### [What is expected]
Without the pictures, reproduce the records that follow exactly.

### [Dataset entries]
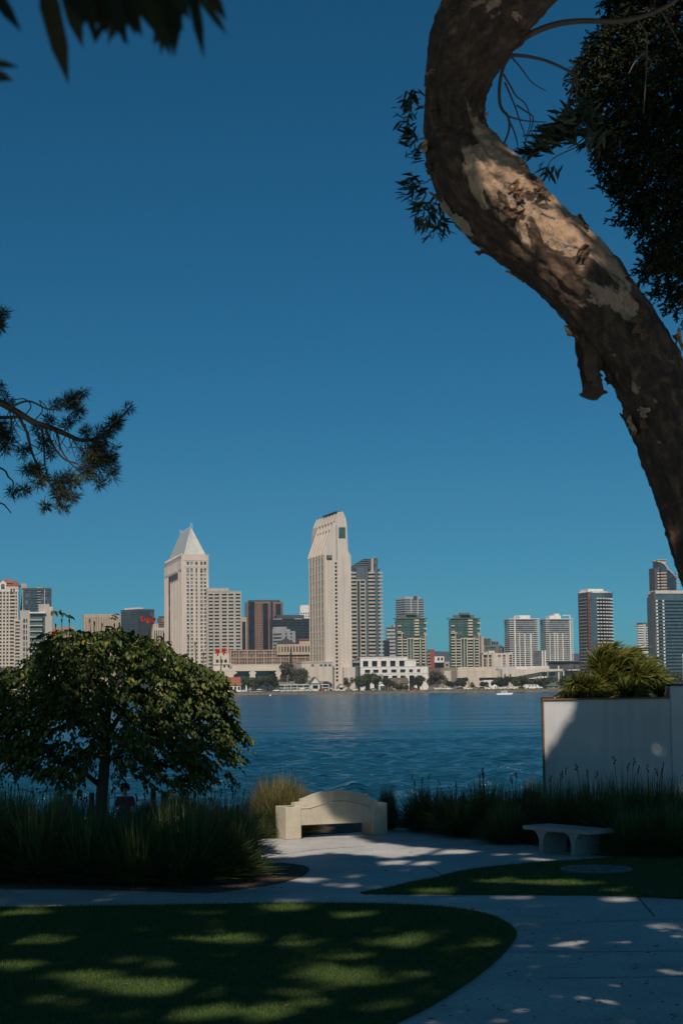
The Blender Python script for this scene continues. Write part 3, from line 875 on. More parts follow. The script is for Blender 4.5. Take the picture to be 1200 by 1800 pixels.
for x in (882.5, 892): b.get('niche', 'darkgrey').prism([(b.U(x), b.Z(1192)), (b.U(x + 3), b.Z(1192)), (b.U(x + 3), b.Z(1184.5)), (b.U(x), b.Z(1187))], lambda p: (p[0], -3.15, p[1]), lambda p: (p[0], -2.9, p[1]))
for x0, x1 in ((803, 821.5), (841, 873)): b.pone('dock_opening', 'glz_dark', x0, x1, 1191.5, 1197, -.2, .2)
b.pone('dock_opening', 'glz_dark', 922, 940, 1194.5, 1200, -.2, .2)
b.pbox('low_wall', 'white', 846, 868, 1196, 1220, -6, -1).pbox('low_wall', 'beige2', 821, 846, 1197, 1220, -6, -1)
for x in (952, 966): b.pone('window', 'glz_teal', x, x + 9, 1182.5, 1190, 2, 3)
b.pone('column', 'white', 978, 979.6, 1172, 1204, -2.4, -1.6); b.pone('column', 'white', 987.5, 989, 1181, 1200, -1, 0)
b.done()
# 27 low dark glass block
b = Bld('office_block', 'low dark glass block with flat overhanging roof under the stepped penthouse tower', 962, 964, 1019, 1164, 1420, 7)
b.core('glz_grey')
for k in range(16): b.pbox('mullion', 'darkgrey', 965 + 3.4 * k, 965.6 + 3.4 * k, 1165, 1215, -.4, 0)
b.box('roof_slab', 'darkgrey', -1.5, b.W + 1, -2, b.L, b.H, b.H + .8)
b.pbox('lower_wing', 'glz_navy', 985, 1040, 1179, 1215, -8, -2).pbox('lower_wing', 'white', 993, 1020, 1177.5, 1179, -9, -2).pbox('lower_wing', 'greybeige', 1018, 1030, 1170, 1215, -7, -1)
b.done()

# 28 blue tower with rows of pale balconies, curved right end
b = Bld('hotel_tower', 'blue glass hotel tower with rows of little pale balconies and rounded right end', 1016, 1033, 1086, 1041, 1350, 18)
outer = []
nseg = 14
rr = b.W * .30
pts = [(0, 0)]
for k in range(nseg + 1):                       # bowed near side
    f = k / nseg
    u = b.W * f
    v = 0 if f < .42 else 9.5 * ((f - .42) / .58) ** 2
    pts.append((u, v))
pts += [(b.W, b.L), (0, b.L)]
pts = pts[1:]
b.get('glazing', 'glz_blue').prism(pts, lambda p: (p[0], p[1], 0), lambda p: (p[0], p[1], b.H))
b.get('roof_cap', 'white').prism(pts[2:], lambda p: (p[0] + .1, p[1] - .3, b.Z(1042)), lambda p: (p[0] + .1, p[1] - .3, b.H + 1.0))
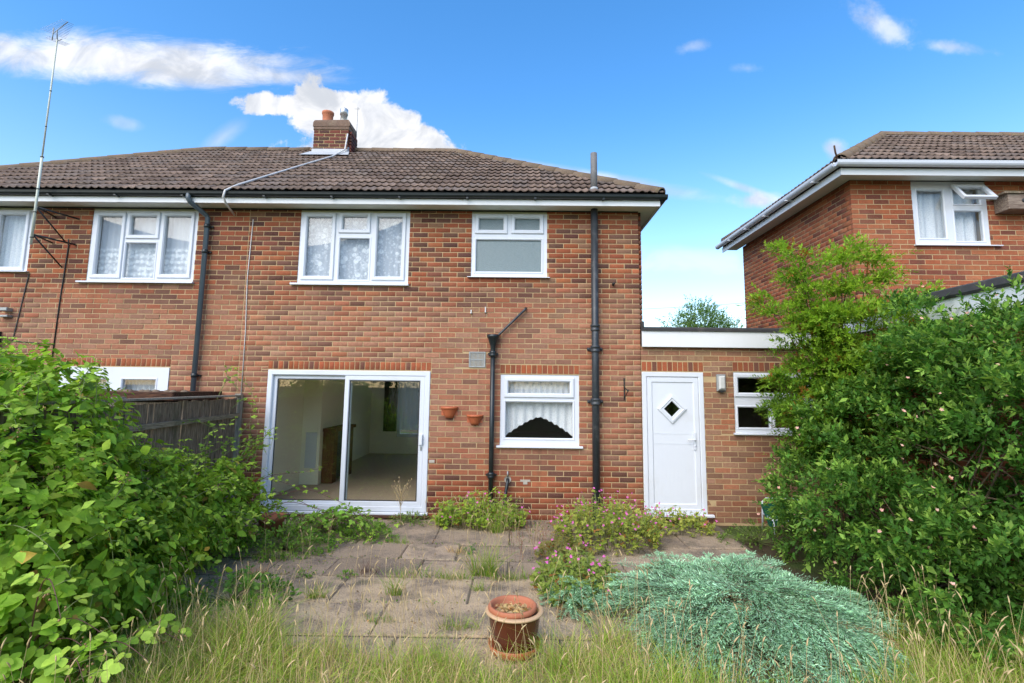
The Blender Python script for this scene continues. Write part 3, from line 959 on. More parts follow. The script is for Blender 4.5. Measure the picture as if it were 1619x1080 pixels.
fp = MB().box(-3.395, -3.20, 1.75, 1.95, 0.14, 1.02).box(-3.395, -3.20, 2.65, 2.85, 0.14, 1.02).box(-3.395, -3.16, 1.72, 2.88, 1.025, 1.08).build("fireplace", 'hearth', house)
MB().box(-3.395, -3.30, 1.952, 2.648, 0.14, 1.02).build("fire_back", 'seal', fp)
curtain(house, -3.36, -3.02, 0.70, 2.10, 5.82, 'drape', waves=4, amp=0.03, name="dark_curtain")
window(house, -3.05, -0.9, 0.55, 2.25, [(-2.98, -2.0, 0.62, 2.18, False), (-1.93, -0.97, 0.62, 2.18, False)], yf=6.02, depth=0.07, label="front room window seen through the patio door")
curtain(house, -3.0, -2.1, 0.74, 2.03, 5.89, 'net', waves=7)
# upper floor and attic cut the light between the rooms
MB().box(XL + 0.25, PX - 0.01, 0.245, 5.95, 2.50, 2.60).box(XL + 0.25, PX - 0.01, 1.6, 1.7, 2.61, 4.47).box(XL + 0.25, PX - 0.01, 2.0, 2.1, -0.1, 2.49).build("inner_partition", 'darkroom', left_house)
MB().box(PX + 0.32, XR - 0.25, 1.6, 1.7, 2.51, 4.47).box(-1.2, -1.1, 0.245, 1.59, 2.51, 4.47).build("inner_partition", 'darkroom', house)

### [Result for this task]
The Blender Python script for this scene continues. Write part 3, from line 875 on. More parts follow. The script is for Blender 4.5. Take the picture to be 1200 by 1800 pixels.
for x in (882.5, 892): b.get('niche', 'darkgrey').prism([(b.U(x), b.Z(1192)), (b.U(x + 3), b.Z(1192)), (b.U(x + 3), b.Z(1184.5)), (b.U(x), b.Z(1187))], lambda p: (p[0], -3.15, p[1]), lambda p: (p[0], -2.9, p[1]))
for x0, x1 in ((803, 821.5), (841, 873)): b.pone('dock_opening', 'glz_dark', x0, x1, 1191.5, 1197, -.2, .2)
b.pone('dock_opening', 'glz_dark', 922, 940, 1194.5, 1200, -.2, .2)
b.pbox('low_wall', 'white', 846, 868, 1196, 1220, -6, -1).pbox('low_wall', 'beige2', 821, 846, 1197, 1220, -6, -1)
for x in (952, 966): b.pone('window', 'glz_teal', x, x + 9, 1182.5, 1190, 2, 3)
b.pone('column', 'white', 978, 979.6, 1172, 1204, -2.4, -1.6); b.pone('column', 'white', 987.5, 989, 1181, 1200, -1, 0)
b.done()
# 27 low dark glass block
b = Bld('office_block', 'low dark glass block with flat overhanging roof under the stepped penthouse tower', 962, 964, 1019, 1164, 1420, 7)
b.core('glz_grey')
for k in range(16): b.pbox('mullion', 'darkgrey', 965 + 3.4 * k, 965.6 + 3.4 * k, 1165, 1215, -.4, 0)
b.box('roof_slab', 'darkgrey', -1.5, b.W + 1, -2, b.L, b.H, b.H + .8)
b.pbox('lower_wing', 'glz_navy', 985, 1040, 1179, 1215, -8, -2).pbox('lower_wing', 'white', 993, 1020, 1177.5, 1179, -9, -2).pbox('lower_wing', 'greybeige', 1018, 1030, 1170, 1215, -7, -1)
b.done()

# 28 blue tower with rows of pale balconies, curved right end
b = Bld('hotel_tower', 'blue glass hotel tower with rows of little pale balconies and rounded right end', 1016, 1033, 1086, 1041, 1350, 18)
outer = []
nseg = 14
rr = b.W * .30
pts = [(0, 0)]
for k in range(nseg + 1):                       # bowed near side
    f = k / nseg
    u = b.W * f
    v = 0 if f < .42 else 9.5 * ((f - .42) / .58) ** 2
    pts.append((u, v))
pts += [(b.W, b.L), (0, b.L)]
pts = pts[1:]
b.get('glazing', 'glz_blue').prism(pts, lambda p: (p[0], p[1], 0), lambda p: (p[0], p[1], b.H))
b.get('roof_cap', 'white').prism(pts[2:], lambda p: (p[0] + .1, p[1] - .3, b.Z(1042)), lambda p: (p[0] + .1, p[1] - .3, b.H + 1.0))
The Blender Python script for this scene continues. Write part 3, from line 959 on. More parts follow. The script is for Blender 4.5. Measure the picture as if it were 1619x1080 pixels.
fp = MB().box(-3.395, -3.20, 1.75, 1.95, 0.14, 1.02).box(-3.395, -3.20, 2.65, 2.85, 0.14, 1.02).box(-3.395, -3.16, 1.72, 2.88, 1.025, 1.08).build("fireplace", 'hearth', house)
MB().box(-3.395, -3.30, 1.952, 2.648, 0.14, 1.02).build("fire_back", 'seal', fp)
curtain(house, -3.36, -3.02, 0.70, 2.10, 5.82, 'drape', waves=4, amp=0.03, name="dark_curtain")
window(house, -3.05, -0.9, 0.55, 2.25, [(-2.98, -2.0, 0.62, 2.18, False), (-1.93, -0.97, 0.62, 2.18, False)], yf=6.02, depth=0.07, label="front room window seen through the patio door")
curtain(house, -3.0, -2.1, 0.74, 2.03, 5.89, 'net', waves=7)
# upper floor and attic cut the light between the rooms
MB().box(XL + 0.25, PX - 0.01, 0.245, 5.95, 2.50, 2.60).box(XL + 0.25, PX - 0.01, 1.6, 1.7, 2.61, 4.47).box(XL + 0.25, PX - 0.01, 2.0, 2.1, -0.1, 2.49).build("inner_partition", 'darkroom', left_house)
MB().box(PX + 0.32, XR - 0.25, 1.6, 1.7, 2.51, 4.47).box(-1.2, -1.1, 0.245, 1.59, 2.51, 4.47).build("inner_partition", 'darkroom', house)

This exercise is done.